TASK DETAILS ▸ Look through the data below and return each line where "pixels" appears.

RAW DATA ▸
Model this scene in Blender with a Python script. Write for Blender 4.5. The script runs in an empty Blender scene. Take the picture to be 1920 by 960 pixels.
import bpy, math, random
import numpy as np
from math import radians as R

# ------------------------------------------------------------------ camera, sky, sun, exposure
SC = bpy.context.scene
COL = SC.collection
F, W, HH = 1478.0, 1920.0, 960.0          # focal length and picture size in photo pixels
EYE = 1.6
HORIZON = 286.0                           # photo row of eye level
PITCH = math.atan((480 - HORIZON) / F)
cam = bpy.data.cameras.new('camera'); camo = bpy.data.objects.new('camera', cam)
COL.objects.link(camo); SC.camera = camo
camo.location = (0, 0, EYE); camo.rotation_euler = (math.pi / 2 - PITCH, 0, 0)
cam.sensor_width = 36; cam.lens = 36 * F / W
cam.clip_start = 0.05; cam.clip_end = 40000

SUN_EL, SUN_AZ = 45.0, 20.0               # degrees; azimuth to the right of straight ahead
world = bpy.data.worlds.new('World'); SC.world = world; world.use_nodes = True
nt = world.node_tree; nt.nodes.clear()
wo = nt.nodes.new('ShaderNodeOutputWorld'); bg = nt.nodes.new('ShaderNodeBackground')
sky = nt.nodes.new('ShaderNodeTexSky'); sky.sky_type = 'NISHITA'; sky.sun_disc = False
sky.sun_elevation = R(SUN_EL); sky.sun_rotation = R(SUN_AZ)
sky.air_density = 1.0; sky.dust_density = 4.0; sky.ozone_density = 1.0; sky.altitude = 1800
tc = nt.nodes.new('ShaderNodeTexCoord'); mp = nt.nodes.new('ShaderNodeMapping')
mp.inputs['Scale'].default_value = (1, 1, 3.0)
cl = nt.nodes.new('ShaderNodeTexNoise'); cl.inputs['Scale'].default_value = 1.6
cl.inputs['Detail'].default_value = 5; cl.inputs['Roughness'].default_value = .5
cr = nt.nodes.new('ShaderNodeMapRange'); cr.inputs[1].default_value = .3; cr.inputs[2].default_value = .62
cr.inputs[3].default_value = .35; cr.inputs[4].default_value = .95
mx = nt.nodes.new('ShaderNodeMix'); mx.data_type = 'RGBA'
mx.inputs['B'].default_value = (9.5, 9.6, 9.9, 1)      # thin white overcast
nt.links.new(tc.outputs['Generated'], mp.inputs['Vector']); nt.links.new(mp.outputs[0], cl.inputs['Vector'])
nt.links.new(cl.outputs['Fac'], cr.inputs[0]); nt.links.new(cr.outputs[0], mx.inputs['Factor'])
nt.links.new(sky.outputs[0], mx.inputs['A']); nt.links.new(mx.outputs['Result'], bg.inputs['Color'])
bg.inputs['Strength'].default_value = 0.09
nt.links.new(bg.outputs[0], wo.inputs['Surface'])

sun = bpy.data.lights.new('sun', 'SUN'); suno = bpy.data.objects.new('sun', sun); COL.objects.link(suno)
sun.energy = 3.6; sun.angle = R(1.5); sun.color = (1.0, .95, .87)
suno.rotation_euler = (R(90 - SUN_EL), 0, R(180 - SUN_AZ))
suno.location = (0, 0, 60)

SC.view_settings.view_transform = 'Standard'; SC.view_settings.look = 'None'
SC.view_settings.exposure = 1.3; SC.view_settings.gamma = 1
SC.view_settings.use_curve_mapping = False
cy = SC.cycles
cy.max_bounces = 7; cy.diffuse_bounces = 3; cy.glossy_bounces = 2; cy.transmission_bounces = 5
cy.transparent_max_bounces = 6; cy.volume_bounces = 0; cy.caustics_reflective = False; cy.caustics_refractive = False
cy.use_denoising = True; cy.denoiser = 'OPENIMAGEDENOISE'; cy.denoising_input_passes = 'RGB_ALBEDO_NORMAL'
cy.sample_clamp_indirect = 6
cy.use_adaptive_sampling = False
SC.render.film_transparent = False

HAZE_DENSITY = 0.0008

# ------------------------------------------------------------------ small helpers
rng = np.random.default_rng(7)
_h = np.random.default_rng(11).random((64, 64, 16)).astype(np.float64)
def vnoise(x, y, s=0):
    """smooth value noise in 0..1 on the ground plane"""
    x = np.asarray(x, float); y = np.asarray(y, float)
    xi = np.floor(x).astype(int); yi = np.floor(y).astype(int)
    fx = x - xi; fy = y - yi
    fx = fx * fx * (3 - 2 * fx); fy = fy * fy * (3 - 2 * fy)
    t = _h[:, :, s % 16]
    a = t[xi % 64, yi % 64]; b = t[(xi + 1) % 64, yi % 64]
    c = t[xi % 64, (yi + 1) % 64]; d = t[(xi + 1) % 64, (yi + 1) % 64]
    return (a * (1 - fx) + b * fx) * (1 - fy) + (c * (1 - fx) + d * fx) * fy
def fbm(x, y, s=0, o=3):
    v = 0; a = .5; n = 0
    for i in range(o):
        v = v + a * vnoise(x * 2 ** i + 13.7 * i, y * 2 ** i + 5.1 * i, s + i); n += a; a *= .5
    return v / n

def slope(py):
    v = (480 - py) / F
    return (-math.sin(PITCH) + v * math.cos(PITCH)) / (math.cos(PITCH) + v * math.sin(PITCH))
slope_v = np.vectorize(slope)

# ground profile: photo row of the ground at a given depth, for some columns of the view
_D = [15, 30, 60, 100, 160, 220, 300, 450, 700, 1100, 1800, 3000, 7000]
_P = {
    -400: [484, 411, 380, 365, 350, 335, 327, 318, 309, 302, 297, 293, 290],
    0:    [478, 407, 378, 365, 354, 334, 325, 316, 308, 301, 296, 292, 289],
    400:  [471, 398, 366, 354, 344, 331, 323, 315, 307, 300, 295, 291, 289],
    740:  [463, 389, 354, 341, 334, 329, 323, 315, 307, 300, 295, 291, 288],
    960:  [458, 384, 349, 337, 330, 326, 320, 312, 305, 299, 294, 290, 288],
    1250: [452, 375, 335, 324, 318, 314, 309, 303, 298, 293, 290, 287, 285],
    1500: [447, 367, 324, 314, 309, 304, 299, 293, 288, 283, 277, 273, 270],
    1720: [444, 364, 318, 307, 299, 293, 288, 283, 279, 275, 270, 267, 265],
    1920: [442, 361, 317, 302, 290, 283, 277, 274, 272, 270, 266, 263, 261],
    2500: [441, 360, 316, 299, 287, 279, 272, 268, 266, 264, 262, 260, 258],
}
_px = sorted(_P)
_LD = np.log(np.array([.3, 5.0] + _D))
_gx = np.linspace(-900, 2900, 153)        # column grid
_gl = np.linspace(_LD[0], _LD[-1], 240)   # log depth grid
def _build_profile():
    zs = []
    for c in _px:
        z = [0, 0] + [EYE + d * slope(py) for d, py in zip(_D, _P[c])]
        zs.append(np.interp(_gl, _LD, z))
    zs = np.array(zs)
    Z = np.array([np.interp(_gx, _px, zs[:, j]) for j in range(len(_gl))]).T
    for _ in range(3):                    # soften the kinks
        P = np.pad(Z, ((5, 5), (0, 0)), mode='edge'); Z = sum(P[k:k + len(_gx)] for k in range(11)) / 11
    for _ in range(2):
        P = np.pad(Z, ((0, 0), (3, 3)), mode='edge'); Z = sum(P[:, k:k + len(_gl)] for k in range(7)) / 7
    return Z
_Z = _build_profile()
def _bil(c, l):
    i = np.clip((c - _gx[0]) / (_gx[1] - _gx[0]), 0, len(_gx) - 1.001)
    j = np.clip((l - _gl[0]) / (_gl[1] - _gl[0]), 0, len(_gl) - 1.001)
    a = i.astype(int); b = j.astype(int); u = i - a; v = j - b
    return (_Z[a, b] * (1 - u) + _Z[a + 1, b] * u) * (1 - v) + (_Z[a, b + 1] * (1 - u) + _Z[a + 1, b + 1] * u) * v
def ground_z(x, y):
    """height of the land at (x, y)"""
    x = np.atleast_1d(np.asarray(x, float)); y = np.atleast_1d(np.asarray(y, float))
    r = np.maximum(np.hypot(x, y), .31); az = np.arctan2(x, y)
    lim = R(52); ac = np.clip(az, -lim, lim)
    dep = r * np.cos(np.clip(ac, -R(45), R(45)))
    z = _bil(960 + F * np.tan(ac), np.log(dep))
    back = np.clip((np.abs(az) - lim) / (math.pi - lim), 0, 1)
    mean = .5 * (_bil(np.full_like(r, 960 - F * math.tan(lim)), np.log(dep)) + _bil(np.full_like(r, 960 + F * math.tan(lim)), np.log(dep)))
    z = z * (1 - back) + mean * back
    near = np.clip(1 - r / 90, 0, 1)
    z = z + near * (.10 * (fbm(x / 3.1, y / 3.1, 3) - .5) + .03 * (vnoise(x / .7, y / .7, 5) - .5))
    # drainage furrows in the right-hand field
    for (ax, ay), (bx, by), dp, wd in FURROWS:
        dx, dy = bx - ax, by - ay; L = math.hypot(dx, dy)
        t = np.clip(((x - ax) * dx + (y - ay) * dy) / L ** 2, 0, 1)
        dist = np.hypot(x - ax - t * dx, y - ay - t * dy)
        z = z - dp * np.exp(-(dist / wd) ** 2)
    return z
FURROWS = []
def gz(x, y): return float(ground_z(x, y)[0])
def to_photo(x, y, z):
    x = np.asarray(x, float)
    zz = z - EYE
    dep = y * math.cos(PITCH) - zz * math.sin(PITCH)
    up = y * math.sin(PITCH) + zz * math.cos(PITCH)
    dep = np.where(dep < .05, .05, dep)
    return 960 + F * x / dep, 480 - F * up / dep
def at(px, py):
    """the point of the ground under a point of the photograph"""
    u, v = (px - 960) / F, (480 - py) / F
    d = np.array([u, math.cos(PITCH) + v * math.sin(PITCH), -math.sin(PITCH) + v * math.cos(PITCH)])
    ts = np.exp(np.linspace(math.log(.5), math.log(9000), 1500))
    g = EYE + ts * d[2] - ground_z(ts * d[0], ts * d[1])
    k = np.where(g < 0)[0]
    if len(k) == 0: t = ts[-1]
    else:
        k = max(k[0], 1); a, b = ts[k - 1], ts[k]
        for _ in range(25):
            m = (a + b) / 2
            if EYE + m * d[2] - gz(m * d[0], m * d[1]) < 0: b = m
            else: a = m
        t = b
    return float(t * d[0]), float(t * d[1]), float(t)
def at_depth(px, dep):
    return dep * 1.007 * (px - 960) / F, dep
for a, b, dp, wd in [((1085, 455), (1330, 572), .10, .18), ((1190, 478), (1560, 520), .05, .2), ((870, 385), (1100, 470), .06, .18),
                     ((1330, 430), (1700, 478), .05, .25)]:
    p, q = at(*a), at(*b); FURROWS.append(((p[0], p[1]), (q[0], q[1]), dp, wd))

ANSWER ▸
Model this scene in Blender with a Python script. Write for Blender 4.5. The script runs in an empty Blender scene. Take the picture to be 1920 by 960 pixels.
F, W, HH = 1478.0, 1920.0, 960.0          # focal length and picture size in photo pixels